Your spacecraft has just touched down in the middle of a bizarre planet overrun by a strange species called "polynomials." They look a little funny, have unusual rules and customs, and don't smell the greatest. But hey, you're a mathronaut, and it's your job to befriend them and communicate that we mean them no harm. Hopefully their intentions are similarly peaceful.

A polynomial is an expression consisting of numbers and letters or, as we like to call them in the algebra galaxy, constants and variables.
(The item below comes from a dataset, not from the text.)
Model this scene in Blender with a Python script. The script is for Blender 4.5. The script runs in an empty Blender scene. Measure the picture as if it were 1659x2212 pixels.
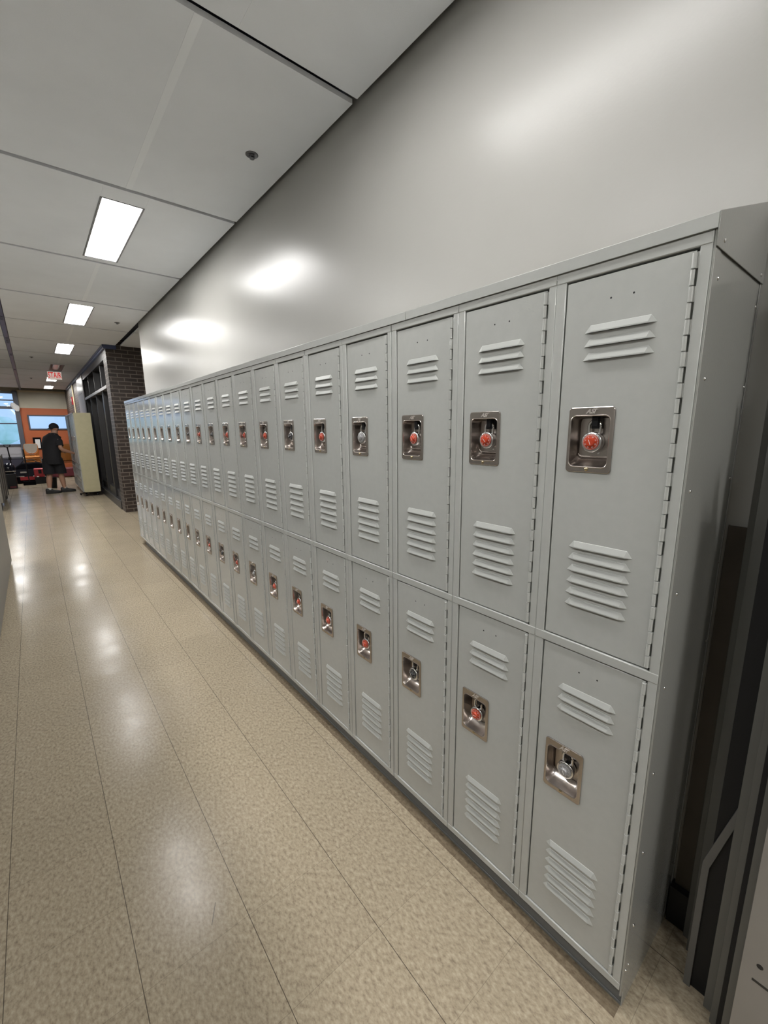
import bpy, bmesh, math, random
from mathutils import Vector, Matrix, Euler
random.seed(7)
SC = bpy.context.scene
COL = SC.collection
PI = math.pi

# ------------------------------------------------------------------ materials
def mat(name, col, rough=0.5, metal=0.0, spec=0.5, bump=0.0, bscale=200.0, vary=0.0, vscale=5.0, coat=0.0):
    m = bpy.data.materials.new(name); m.use_nodes = True
    nt = m.node_tree; b = nt.nodes['Principled BSDF']
    b.inputs['Base Color'].default_value = (*col, 1)
    b.inputs['Roughness'].default_value = rough
    b.inputs['Metallic'].default_value = metal
    b.inputs['Specular IOR Level'].default_value = spec
    b.inputs['Coat Weight'].default_value = coat
    b.inputs['Coat Roughness'].default_value = 0.08
    tc = nt.nodes.new('ShaderNodeTexCoord')
    if vary > 0:
        n = nt.nodes.new('ShaderNodeTexNoise'); n.inputs['Scale'].default_value = vscale; n.inputs['Detail'].default_value = 5
        nt.links.new(tc.outputs['Object'], n.inputs['Vector'])
        r = nt.nodes.new('ShaderNodeValToRGB')
        r.color_ramp.elements[0].position = 0.3; r.color_ramp.elements[1].position = 0.7
        r.color_ramp.elements[0].color = (*[c*(1-vary) for c in col], 1)
        r.color_ramp.elements[1].color = (*[min(1, c*(1+vary)) for c in col], 1)
        nt.links.new(n.outputs['Fac'], r.inputs['Fac']); nt.links.new(r.outputs['Color'], b.inputs['Base Color'])
    if bump > 0:
        n = nt.nodes.new('ShaderNodeTexNoise'); n.inputs['Scale'].default_value = bscale; n.inputs['Detail'].default_value = 2
        nt.links.new(tc.outputs['Object'], n.inputs['Vector'])
        bp = nt.nodes.new('ShaderNodeBump'); bp.inputs['Strength'].default_value = bump; bp.inputs['Distance'].default_value = 0.002
        nt.links.new(n.outputs['Fac'], bp.inputs['Height']); nt.links.new(bp.outputs['Normal'], b.inputs['Normal'])
    return m

def emit(name, col, strength):
    m = bpy.data.materials.new(name); m.use_nodes = True
    b = m.node_tree.nodes['Principled BSDF']
    b.inputs['Base Color'].default_value = (0.8, 0.8, 0.8, 1)
    b.inputs['Emission Color'].default_value = (*col, 1)
    b.inputs['Emission Strength'].default_value = strength
    return m

M = {}
M['locker'] = mat('locker_grey_enamel', (0.428, 0.440, 0.425), 0.10, 0, 0.5, bump=0.05, bscale=240, vary=0.02, vscale=40)
M['louvre'] = mat('louvre_grey_enamel', (0.40, 0.412, 0.398), 0.32, 0, 0.3)
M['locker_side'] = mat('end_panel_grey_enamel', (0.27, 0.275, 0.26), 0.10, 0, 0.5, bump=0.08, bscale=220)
M['base_grey'] = mat('plinth_dark_grey', (0.13, 0.135, 0.135), 0.35)
M['dark'] = mat('gap_shade_black', (0.012, 0.012, 0.013), 0.9)  # black stands for shade in gaps, louvre slots, holes and open lockers
M['steel'] = mat('brushed_stainless', (0.52, 0.475, 0.445), 0.25, 1.0, bump=0.05, bscale=500)
M['emblem'] = mat('raised_emblem', (0.62, 0.58, 0.55), 0.35, 0.6)
M['chrome'] = mat('chrome', (0.78, 0.78, 0.78), 0.12, 1.0)
M['brass'] = mat('brass_rivet', (0.62, 0.52, 0.33), 0.22, 1.0)
M['black_plastic'] = mat('black_plastic', (0.008, 0.008, 0.010), 0.4, 0, 0.3)
M['lock_body'] = mat('padlock_steel', (0.78, 0.78, 0.79), 0.24, 1.0)
M['dial_red'] = mat('dial_red', (0.46, 0.05, 0.02), 0.25, 0, 0.5)
M['dial_black'] = mat('dial_black', (0.014, 0.015, 0.02), 0.25, 0, 0.5)
M['dial_silver'] = mat('dial_silver', (0.30, 0.30, 0.31), 0.35, 0.3, 0.5)
M['mark_white'] = mat('marking_white', (0.8, 0.78, 0.75), 0.5)
M['mark_black'] = mat('marking_black', (0.02, 0.02, 0.02), 0.5)
M['wall'] = mat('wall_satin_paint', (0.37, 0.365, 0.345), 0.29, 0, 0.27, bump=0.10, bscale=110, vary=0.015, vscale=3)
M['wall_beige'] = mat('wall_beige', (0.42, 0.385, 0.30), 0.5, vary=0.04, vscale=4)
M['orange'] = mat('wall_orange', (0.40, 0.10, 0.03), 0.55, vary=0.06, vscale=3)
M['panel'] = mat('ceiling_panel', (0.83, 0.85, 0.885), 0.85, 0, 0.2, bump=0.25, bscale=420, vary=0.03, vscale=2.5)
M['panel_strip'] = mat('ceiling_joint_strip', (0.88, 0.90, 0.93), 0.6)
M['plenum'] = mat('ceiling_slot_dark', (0.13, 0.135, 0.18), 0.8)
M['track'] = mat('track_dark_blue', (0.05, 0.065, 0.14), 0.3)
M['white_metal'] = mat('fixture_white', (0.78, 0.78, 0.78), 0.35)
M['fixture_frame'] = mat('fixture_frame_grey', (0.22, 0.22, 0.23), 0.5)
M['lamp'] = emit('lamp_diffuser', (1.0, 0.985, 0.955), 58.0)
M['lamp_dim'] = emit('lamp_diffuser_dim', (1.0, 0.985, 0.955), 33.0)
M['lamp_off'] = mat('lamp_diffuser_unlit', (0.62, 0.58, 0.58), 0.25)
M['reflector_off'] = mat('reflector_unlit_red_tint', (0.6, 0.5, 0.5), 0.2)  # red reflection of the sign tinted into the unlit colours
M['sprinkler'] = mat('sprinkler_metal', (0.16, 0.16, 0.17), 0.35, 0.8)
M['bronze'] = mat('dark_bronze_frame', (0.022, 0.021, 0.022), 0.35)
M['bronze_light'] = mat('worn_bronze_rail', (0.22, 0.21, 0.21), 0.35)
M['dark_glass'] = mat('dark_glass', (0.008, 0.008, 0.010), 0.05, 0, 0.5)
M['rubber'] = mat('black_cove_base', (0.012, 0.012, 0.013), 0.5)
M['cream'] = mat('cream_enamel', (0.42, 0.385, 0.245), 0.4, vary=0.04, vscale=12)
M['old_front'] = mat('old_locker_grey', (0.33, 0.34, 0.33), 0.22)
M['shirt'] = mat('black_cotton', (0.012, 0.012, 0.015), 0.9)
M['shorts'] = mat('black_shorts', (0.009, 0.009, 0.012), 0.9)
M['skin'] = mat('skin', (0.42, 0.235, 0.16), 0.5)
M['sock'] = mat('white_sock', (0.6, 0.58, 0.54), 0.9)
M['shoe'] = mat('black_shoe', (0.012, 0.011, 0.012), 0.6)
M['chair_orange'] = mat('chair_orange', (0.56, 0.20, 0.03), 0.4)
M['chair_brown'] = mat('chair_ochre', (0.33, 0.13, 0.03), 0.4)
M['chair_grey'] = mat('chair_grey_pad', (0.36, 0.345, 0.30), 0.6)
M['red'] = mat('red_plastic', (0.40, 0.02, 0.03), 0.4)
M['sign_white'] = mat('sign_white', (0.80, 0.74, 0.70), 0.4)
M['sign_face'] = emit('sign_face_lit', (1.0, 0.84, 0.76), 0.42)
M['sign_red'] = emit('sign_letter_lit', (1.0, 0.05, 0.04), 0.42); M['sign_red'].node_tree.nodes['Principled BSDF'].inputs['Base Color'].default_value = (0.5, 0.02, 0.02, 1)
M['black_gloss'] = mat('black_gloss', (0.01, 0.011, 0.02), 0.08)
M['black_cloth'] = mat('black_cloth', (0.006, 0.006, 0.008), 1.0, 0, 0.04)
M['paper'] = mat('paper', (0.75, 0.75, 0.75), 0.7)
M['maroon'] = mat('maroon', (0.12, 0.015, 0.025), 0.5)
M['navy_frame'] = mat('navy_grey_frame', (0.075, 0.08, 0.10), 0.4)
M['spandrel'] = mat('spandrel_pale_grey', (0.42, 0.42, 0.46), 0.5)
M['dark_base'] = mat('dark_heater_casing', (0.035, 0.035, 0.06), 0.5)
M['pale_metal'] = mat('pale_metal_panel', (0.42, 0.41, 0.43), 0.3, vary=0.10, vscale=3)
M['conduit'] = mat('conduit_cream', (0.62, 0.53, 0.36), 0.4)
M['stack_grey'] = mat('loose_panel_grey', (0.13, 0.13, 0.12), 0.45, vary=0.04, vscale=10)
M['stack_mid'] = mat('bent_trim_grey', (0.13, 0.13, 0.125), 0.4)
M['stack_light'] = mat('loose_panel_light_grey', (0.25, 0.235, 0.22), 0.35, vary=0.04, vscale=8)
M['stack_brown'] = mat('loose_panel_brown', (0.075, 0.06, 0.045), 0.5, vary=0.15, vscale=6)
M['stack_shade'] = mat('stack_shade_black', (0.006, 0.006, 0.007), 0.7)  # black stands for the shade between the loose panels
M['leaf'] = mat('hedge_green', (0.75, 0.98, 0.80), 0.9, vary=0.12, vscale=1.2)
M['outside'] = mat('outside_ground', (0.75, 0.85, 0.8), 0.9)
M['far_side'] = mat('backs_of_lockers', (0.27, 0.265, 0.25), 0.5, vary=0.03, vscale=10)
M['stripe_dark'] = mat('dark_stripe', (0.05, 0.048, 0.045), 0.5)
M['post_grey'] = mat('weathered_grey_metal', (0.20, 0.19, 0.17), 0.5, vary=0.2, vscale=25)

# window glass: simple clear pane with a faint reflection
g = bpy.data.materials.new('window_glass'); g.use_nodes = True
nt = g.node_tree; nt.nodes.remove(nt.nodes['Principled BSDF'])
tr = nt.nodes.new('ShaderNodeBsdfTransparent'); gl = nt.nodes.new('ShaderNodeBsdfGlossy'); gl.inputs['Roughness'].default_value = 0.02
fr = nt.nodes.new('ShaderNodeFresnel'); fr.inputs['IOR'].default_value = 1.45
mx = nt.nodes.new('ShaderNodeMixShader')
nt.links.new(fr.outputs[0], mx.inputs[0]); nt.links.new(tr.outputs[0], mx.inputs[1]); nt.links.new(gl.outputs[0], mx.inputs[2])
nt.links.new(mx.outputs[0], nt.nodes['Material Output'].inputs['Surface'])
M['glass'] = g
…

In this unit, we'll probe deep into what makes a polynomial tick. According to numerous first-hand reports, they've spent decades abducting and probing us, so why shouldn't we probe them back? We'll evaluate them, add them together, pull them apart, subject them to a highly experimental process called "factoring," and then solve them. It's icky, and we may need to wade through a ton of alien guts, but we'll learn a lot in the process.

Fine, maybe we do mean them a little harm.

In order to perform these experiments on polynomials in as gentle a manner as possible, we'll need to remind ourselves of a few basic rules about exponents. Once the process is done, we'll close up shop with a few words on scientific notation. See how we hang that tantalizing carrot out there to ensure you stick with us until the end?

Snap on a pair of rubber gloves and fasten your safety goggles, because the secrets of polynomials are about to be revealed.

Now let's talk a bit about polynomials minus the alien analogy.

Polynomials are a particular kind of expression, and we can do with them the usual things we can do with expressions: we can evaluate, add, subtract, multiply, and divide them. We can also factor them, which is like factoring integers, but different. We'll tell you how so.

Before talking about polynomials, however, we'll discuss exponents and expand our previous definition of whole number exponents so we can use any real number as an exponent. The definition of polynomials only uses whole number exponents, but it's good to take a look at other exponents so we can see what polynomials are and what they aren't. Sorry if this is getting too existential for you.

Be careful: When working with polynomials, the best thing you can do is work slowly and carefully. It's easy to slip up, especially if you're doing these problems while standing on a waxy surface.

Problems involving polynomials are usually more tedious than difficult, and it's not hard to make a careless mistake and get a math test back with points off. Then you look at what you did wrong, slap your forehead, and go, "Argh! Stupid, stupid, stupid...I know how to do that!" This can be the Silly Mistake section, but if you're slow and careful, it can totally be the Sweet, I Know How To Do This section. Now stop hitting yourself.